The Spanish sovereigns arrived at Bayonne in May, 1808. The Emperor dispatched them to Fontainebleau, and sent Ferdinand VII. to Valençay, an estate belonging to M. de Talleyrand. Then he himself returned, after having traveled through the southern and western departments, and made a political journey into La Vendée, where his presence produced a great effect. He reached Paris about the middle of August. Count de Rémusat writes:

“My father, who was then First Chamberlain, was appointed to receive the Spanish Bourbons at Fontainebleau. He accomplished his task with the attention and courtesy habitual to him. Although on his return he gave us an account which conveyed no exalted idea of the King, the Queen, or the Prince of the Peace, who accompanied them, he had treated these dethroned Princes with the respect due to rank and misfortune. It would seem that some of the other Court officials had behaved in a different fashion, rather from ignorance than from ill feeling. Charles IV. noticed this, and said, ‘Rémusat, at any rate, knows that I am a Bourbon.’

“M. de Talleyrand happened to be actually staying at Valençay when the Emperor sent him orders to proceed thither, with an evident intention of committing him to the Spanish affair, to receive the three Infantes. He was not altogether pleased with the task, nor on his return did he refrain from sarcastic remarks concerning these strange descendants of Louis XIV. He used to tell us that they bought children’s toys at all the booths at the neighboring fairs, and when a poor person begged an alms of them they would give him a doll. He afterward accused them of dilapidations at Valençay, and cleverly mentioned the fact to Louis XVIII., who, being desirous to dismiss him from Court, while he had not the courage to order him to go, took occasion to praise the beauty and splendor of his seat at Valençay. ‘Yes, it is pretty fair,’ he said, ‘but the Spanish Princes entirely spoiled it with the fireworks on St. Napoleon’s Day.’

“Although M. de Talleyrand was aware that his position with the Emperor was altered, yet he found Bonaparte when he joined him well disposed and inclined to trust him. There was no perceptible cloud between them. The Emperor had need of him for the conference at Erfurt, to which they went together at the end of September. My father was in attendance on the Emperor. The letters which he doubtless wrote thence to my mother have not been found; but their correspondence was so strictly watched, and must therefore have been so reserved, that its loss is, I fancy, of little importance. My father’s general letters referred to the good understanding between the two Emperors, their mutual finessing, and the fine manners of the Emperor Alexander.

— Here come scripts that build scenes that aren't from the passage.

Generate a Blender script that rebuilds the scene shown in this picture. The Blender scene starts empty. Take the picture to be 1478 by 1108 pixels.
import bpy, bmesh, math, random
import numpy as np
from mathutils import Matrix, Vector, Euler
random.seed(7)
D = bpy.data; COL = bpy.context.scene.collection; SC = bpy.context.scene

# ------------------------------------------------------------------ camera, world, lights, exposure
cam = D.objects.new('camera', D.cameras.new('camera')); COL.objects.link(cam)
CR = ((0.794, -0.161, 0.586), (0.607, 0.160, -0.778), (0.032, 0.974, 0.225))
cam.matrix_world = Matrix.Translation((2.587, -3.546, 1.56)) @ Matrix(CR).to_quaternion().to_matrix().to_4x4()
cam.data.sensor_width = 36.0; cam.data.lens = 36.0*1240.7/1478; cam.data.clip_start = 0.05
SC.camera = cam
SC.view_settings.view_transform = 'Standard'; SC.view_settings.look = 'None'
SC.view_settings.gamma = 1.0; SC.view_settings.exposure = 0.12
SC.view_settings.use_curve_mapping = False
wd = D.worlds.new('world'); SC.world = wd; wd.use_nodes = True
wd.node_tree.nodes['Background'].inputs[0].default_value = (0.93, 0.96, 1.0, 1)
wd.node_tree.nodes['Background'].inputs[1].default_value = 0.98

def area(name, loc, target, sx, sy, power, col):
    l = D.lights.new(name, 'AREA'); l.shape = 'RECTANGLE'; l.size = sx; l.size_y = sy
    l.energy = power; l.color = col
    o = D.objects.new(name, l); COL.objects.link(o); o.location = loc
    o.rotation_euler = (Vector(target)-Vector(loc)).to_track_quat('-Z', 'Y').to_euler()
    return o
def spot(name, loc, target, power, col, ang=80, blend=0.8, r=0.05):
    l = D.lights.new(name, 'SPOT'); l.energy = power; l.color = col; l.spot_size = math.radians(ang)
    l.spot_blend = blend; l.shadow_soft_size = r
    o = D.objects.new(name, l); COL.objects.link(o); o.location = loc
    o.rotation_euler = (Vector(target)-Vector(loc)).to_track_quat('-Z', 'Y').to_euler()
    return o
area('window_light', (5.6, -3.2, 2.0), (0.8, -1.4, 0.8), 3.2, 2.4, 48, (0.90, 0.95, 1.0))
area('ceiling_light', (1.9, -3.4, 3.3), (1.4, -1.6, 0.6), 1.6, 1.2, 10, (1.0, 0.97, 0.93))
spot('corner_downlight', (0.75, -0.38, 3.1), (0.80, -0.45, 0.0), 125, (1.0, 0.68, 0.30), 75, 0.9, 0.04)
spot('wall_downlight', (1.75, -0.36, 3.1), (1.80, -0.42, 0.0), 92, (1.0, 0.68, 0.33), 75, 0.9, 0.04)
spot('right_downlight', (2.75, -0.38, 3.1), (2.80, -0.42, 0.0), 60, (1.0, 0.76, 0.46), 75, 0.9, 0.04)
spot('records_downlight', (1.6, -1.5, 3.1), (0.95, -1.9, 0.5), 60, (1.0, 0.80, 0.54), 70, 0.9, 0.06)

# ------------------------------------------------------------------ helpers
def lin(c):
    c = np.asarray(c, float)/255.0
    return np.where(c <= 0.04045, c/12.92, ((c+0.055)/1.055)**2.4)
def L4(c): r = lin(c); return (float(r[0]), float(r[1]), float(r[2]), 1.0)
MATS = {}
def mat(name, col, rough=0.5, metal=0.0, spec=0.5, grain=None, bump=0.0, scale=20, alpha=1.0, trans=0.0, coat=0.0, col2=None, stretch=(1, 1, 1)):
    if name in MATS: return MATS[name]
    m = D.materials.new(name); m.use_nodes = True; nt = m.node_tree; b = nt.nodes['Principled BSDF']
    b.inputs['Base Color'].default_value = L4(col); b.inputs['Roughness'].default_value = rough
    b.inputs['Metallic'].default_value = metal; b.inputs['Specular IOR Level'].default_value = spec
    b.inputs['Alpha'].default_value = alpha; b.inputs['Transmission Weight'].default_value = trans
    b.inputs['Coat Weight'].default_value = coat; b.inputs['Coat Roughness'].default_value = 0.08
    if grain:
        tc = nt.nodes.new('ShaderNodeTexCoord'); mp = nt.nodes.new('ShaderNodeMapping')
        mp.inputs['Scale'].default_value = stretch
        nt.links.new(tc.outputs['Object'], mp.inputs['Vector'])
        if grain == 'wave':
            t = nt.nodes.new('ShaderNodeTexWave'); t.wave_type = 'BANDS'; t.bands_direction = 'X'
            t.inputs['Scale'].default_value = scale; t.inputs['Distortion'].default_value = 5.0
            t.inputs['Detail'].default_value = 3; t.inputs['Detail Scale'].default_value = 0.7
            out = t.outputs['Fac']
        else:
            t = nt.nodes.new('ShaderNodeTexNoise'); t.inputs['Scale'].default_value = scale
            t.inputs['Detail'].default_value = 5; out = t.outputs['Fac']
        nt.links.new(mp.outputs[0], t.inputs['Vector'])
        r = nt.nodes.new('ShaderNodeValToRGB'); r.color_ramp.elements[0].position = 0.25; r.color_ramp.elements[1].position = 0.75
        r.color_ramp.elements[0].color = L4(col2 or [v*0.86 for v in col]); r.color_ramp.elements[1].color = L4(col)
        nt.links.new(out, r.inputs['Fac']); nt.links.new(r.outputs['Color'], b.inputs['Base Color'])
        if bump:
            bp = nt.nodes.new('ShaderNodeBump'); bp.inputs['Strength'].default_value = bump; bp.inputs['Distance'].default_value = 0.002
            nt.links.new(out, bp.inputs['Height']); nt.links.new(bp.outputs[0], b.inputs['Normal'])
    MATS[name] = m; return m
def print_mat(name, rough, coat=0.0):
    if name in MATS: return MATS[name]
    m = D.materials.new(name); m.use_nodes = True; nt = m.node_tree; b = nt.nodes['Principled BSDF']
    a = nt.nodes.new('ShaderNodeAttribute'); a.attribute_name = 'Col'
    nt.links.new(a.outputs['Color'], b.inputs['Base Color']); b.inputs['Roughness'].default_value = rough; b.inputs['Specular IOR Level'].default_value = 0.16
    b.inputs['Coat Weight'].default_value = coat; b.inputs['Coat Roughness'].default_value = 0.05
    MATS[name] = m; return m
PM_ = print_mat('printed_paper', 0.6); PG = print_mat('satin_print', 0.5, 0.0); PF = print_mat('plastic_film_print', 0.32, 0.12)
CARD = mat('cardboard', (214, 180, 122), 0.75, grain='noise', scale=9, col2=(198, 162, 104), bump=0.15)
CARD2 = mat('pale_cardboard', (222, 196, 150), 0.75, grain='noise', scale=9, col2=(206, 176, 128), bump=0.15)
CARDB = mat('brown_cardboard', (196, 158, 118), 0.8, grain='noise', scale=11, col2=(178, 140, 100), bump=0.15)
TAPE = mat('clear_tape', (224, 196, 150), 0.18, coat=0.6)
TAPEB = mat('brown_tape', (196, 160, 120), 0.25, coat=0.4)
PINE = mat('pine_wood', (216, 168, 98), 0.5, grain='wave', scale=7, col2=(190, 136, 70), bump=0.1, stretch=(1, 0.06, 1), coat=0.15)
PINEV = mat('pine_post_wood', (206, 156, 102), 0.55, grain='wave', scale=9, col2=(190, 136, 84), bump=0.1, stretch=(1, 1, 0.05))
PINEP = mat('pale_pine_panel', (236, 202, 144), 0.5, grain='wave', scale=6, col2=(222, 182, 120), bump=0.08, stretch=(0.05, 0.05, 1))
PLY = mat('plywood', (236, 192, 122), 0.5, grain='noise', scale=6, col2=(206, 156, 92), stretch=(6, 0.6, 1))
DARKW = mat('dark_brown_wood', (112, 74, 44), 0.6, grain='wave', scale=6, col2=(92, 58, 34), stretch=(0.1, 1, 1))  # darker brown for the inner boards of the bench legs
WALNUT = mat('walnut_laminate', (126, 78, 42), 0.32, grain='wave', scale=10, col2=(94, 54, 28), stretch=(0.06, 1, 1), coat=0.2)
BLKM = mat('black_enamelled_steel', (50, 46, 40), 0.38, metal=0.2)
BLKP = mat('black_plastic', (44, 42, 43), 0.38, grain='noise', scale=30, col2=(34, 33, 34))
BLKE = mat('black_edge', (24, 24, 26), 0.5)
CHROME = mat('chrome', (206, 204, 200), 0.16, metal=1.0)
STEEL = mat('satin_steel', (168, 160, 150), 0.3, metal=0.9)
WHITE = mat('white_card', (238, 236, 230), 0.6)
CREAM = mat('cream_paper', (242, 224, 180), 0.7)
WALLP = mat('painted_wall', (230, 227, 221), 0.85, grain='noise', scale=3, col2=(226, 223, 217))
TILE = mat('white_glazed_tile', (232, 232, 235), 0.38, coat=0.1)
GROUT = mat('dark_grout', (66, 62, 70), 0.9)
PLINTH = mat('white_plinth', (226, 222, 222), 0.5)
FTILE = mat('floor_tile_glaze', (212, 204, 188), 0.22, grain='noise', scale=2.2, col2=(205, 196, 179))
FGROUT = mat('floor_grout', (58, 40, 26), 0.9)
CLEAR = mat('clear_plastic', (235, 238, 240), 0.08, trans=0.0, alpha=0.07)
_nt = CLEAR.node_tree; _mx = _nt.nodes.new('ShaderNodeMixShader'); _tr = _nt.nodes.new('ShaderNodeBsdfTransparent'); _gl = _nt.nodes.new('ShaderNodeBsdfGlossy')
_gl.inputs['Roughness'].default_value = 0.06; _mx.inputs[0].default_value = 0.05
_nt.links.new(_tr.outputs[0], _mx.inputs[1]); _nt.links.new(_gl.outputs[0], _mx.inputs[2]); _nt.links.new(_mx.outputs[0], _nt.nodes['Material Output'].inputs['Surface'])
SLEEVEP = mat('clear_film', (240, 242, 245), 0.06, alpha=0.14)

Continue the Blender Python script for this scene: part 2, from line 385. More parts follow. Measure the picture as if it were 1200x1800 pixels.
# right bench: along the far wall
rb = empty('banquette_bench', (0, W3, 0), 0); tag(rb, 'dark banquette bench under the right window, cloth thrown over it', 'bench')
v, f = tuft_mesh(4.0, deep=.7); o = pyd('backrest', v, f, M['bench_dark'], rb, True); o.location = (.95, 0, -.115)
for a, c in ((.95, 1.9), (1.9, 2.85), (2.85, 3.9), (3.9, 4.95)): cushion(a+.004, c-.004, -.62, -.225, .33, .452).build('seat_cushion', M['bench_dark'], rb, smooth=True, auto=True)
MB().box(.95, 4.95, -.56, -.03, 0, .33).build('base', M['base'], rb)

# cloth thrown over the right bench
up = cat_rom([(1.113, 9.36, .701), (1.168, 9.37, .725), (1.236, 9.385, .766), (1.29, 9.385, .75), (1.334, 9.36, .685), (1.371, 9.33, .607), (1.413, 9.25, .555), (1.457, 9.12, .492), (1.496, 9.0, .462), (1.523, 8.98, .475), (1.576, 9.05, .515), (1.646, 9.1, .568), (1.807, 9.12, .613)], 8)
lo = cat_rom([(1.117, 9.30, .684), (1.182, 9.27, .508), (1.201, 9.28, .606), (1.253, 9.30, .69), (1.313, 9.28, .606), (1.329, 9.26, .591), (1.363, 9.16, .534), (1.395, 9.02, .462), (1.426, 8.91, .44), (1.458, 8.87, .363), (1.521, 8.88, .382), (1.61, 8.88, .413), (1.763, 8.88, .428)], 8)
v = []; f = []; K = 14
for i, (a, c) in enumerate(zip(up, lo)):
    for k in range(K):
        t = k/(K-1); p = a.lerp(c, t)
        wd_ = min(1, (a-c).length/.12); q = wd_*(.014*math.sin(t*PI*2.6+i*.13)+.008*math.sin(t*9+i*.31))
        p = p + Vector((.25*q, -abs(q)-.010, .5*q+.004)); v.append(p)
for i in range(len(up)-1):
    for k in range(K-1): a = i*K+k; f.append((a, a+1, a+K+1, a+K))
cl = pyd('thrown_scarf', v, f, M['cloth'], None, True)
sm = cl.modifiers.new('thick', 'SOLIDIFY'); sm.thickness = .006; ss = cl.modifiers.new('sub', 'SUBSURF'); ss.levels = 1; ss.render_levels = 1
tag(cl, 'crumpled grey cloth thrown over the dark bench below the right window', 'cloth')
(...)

“M. de Talleyrand composed a narrative of this Erfurt conference, which he was in the habit of reading aloud. He used to boast, on his return, that as the two Emperors entered their respective carriages, each about to journey in a different direction, he had said to Alexander, while attending him, ‘If you could only get into the wrong carriage!’ He had discerned some fine qualities in the Czar, and had endeavored to win favor, by which he profited in 1814; but, at the time of which I am writing, he looked on a Russian alliance as a merely accidental necessity during a war with England, and he persistently held that friendship with Austria, which would eventually become a basis for an alliance with England, was the true system for France in Europe. His conduct of political affairs, whether at the time of Napoleon’s marriage, or in 1814, in 1815, or, again, in the reign of Louis Philippe, was always consistent with this theory. He often spoke of it to my mother.